Their dads -- most of them imprisoned for drug trafficking, serving
sentences ranging from 36 months to 18 years -- hang back for a few
heartbeats, adjusting to an abrupt shift in reality. They have just
been strip-searched before being allowed to change into identical polo
shirts and khaki trousers, rewards for good behavior and participating
in this program.
Paige and Ben
Eight-year-old Paige, a precocious child with crooked teeth and
chin-length brown hair, gathers the ends of her big T-shirt, trying to
tie a knot so it hangs just so on her tiny waist. Her dad, Ben, who
just turned 27 while serving a five-year sentence for selling drugs,
appears baffled by how to solve his little girl's fashion dilemma.
He tentatively puts an arm around her shoulders, as if afraid he might
break her, and lowers his blue eyes to her hazel ones. "Hi," he says.
And so the meeting begins.
It takes about 30 minutes and copious amounts of sandwiches and chips
and bright pink drinks for dads and daughters to catch up and settle
in. Then there are cake and cookies and games and merit badge work and
projects designed to help parent and child -- the latest is a lesson in
how to open a small business. Many nail and hair salons are planned.
The meetings last about two hours, give or take the time it takes to
herd out the door a giggling gaggle of girls running high on refined
sugar. The fathers put on brave faces that drop like rain the minute
their daughters leave.
This Daddies and Daughters chapter is a pilot, part of the Girl Scouts'
Beyond Bars program, a 14-year-old effort funded by the Justice
Department. It is the only one that unites fathers and daughters. Every
other troop -- about 40 across the country -- brings mothers and
daughters together.
Establishing a relationship
The goal is to establish a relationship between parent and child, in
some cases where none existed. Each group is taught how to understand
the other. Parents learn how to lead by example, how to set goals and
how to simply spend time with their children. The girls learn how to
deal with the burden of having a parent in prison, how to respect
themselves, how to be a responsible kid. Having fun is part of the
plan.
The troop plays charades using a boxed set of cards, a game that
delights the girls and makes shy men out of convicted felons. "Daddy,"

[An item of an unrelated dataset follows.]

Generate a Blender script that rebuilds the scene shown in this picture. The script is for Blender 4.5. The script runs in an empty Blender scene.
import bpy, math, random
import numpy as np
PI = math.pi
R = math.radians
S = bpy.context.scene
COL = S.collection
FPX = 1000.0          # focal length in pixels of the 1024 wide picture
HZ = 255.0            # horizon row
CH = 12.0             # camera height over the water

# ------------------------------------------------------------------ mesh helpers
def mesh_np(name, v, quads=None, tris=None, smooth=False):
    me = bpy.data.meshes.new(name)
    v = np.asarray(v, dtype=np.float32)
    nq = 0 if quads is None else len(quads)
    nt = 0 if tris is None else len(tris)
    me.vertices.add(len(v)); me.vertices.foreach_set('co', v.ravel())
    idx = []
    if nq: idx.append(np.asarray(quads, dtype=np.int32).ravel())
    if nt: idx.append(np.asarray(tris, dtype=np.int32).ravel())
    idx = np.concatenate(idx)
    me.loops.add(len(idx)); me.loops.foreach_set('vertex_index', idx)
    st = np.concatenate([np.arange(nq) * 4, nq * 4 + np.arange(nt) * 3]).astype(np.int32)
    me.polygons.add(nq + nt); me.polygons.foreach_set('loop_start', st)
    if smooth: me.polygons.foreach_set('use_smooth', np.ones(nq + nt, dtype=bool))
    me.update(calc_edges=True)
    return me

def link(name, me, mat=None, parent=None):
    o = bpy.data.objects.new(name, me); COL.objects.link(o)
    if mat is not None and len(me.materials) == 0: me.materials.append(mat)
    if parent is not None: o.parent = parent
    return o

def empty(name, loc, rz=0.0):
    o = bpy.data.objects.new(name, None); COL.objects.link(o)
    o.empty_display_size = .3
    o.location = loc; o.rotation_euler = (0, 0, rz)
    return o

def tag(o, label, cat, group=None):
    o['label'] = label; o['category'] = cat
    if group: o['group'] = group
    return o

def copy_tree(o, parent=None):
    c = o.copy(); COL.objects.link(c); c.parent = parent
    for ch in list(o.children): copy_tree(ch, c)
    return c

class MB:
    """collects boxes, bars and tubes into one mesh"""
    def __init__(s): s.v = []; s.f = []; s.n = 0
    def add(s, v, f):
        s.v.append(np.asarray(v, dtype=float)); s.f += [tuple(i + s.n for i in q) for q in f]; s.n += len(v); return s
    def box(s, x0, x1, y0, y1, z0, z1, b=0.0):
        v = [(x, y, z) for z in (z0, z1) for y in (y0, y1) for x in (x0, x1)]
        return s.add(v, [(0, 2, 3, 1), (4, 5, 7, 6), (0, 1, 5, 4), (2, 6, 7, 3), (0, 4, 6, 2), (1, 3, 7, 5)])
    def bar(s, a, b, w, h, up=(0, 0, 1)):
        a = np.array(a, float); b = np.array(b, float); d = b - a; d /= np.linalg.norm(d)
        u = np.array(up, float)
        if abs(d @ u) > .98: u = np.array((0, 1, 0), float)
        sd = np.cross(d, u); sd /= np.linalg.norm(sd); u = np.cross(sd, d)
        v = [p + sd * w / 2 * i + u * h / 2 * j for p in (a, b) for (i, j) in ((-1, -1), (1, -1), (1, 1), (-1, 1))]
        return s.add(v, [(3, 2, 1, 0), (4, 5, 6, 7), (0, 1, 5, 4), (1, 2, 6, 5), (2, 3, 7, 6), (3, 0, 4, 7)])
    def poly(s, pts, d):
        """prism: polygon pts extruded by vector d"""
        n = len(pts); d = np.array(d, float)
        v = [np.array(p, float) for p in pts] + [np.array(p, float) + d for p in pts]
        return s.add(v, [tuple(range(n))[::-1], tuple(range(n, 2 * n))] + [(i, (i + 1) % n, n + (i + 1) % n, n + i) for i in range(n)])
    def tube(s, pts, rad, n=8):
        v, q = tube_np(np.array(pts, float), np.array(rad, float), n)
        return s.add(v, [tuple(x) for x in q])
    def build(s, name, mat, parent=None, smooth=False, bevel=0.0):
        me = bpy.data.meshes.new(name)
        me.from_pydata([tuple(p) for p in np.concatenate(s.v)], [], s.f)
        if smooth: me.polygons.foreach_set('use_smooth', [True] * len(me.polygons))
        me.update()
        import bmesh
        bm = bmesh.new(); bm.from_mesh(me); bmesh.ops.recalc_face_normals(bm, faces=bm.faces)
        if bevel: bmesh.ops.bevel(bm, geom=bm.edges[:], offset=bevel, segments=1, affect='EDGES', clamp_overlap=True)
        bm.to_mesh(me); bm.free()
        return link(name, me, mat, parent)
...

Paige says, "I want you to buy this for me when you get out."
It is, without doubt, a surreal slice of life. Grown men who've spent
much of their lives living on the wrong side of the law are singing
Girl Scout songs, sewing and making purses. Little girls who've just
come from school are sitting inside an all-male prison, ringed by five
vertical rows of razor wire.
Yet here they are, each one struggling to condense a month of news,
hopes and thoughts into two hours. Briefly, they know the comfort of a
father's touch and the warmth of a daughter's embrace.
Six-year-old Lazaria will be a grown woman when her father is released
after serving 18 years; she is an intelligent, gregarious little girl
who smiles and twirls so her sequined, orange dirndl skirt flies around
her knees. But when a prison door clangs shut behind her, locking her
in, she freezes. Her eyes fill with tears and fear. She clings to the
legs of her troop leader, and it takes a few minutes of soft words and
gentle prying to unclench her fingers and persuade her to keep walking.
"Come on, Lazaria, it's OK," the girls murmur.